THOMPSON, P.J., and BRYAN, THOMAS, and MOORE, JJ., concur.

. Rule 78, Ala. R. Civ. P., provides that, "[u]n-less the court orders otherwise, an order granting a motion to dismiss shall be deemed to permit an automatic right of amendment of the pleading to which the motion is directed within ten (10) days from service of the order." Because the plaintiffs' amended complaint was filed on April 5, 2011, 11 working days after the March 21, 2011, judgment of dismissal as to the Board defendants, it was untimely under that rule, and we need not decide whether the trial court’s grant of leave to the plaintiffs to amend their complaint only as to the ASU defendants represents an example of a trial court's "ordering] otherwise” so as to abrogate any automatic right of amendment inuring to a pleader under Rule 78.

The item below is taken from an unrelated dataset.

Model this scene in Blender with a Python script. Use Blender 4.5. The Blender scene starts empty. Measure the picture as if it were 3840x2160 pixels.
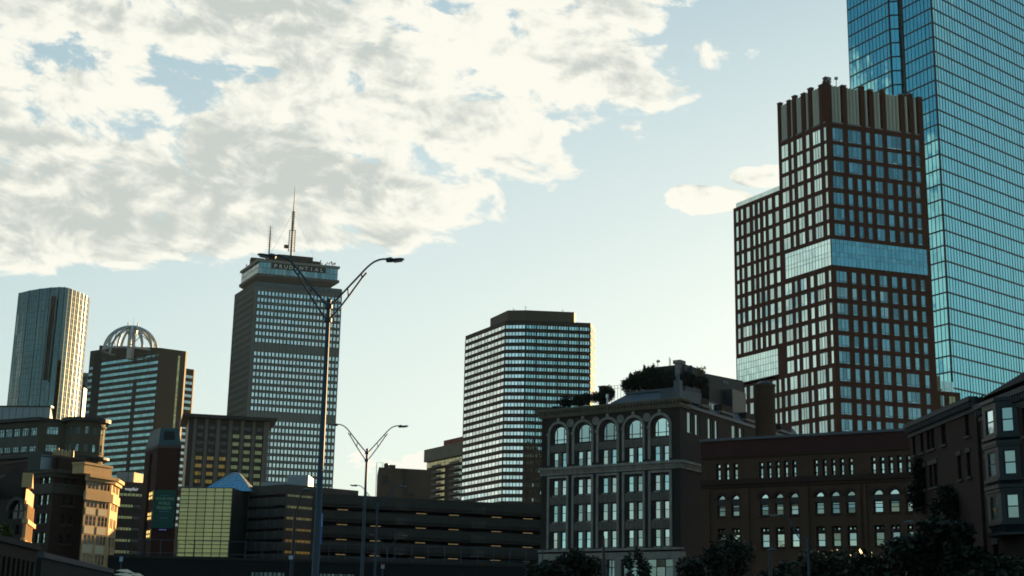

. Rule 59.1 provides that a postjudgment motion that is not ruled on by the court within 90 days is deemed denied at the expiration of the 90-day period. The 90th day following the plaintiffs' filing of their postjudgment motion on April 4, 2011, was Sunday, July 3, 2011, and Monday, July 4, 2011, was a state holiday. Therefore, the plaintiffs’ post-judgment motion was denied on Tuesday, July 5, 2011. See First Alabama Bank v. McGowan, 758 So.2d 1116 (Ala.Civ.App.2000), and Richburg v. Cromwell, 428 So.2d 621 (Ala.1983).

. The Board defendants have labeled those courses as "continuing-education" courses, although the record, apart from the Board defendants’ own contentions in trial-court filings, does not substantiate that characterization.

. Although Cranman was a plurality opinion, its rationale was subsequently applied by the majority in Ex parte Butts, 775 So.2d 173 (Ala.2000).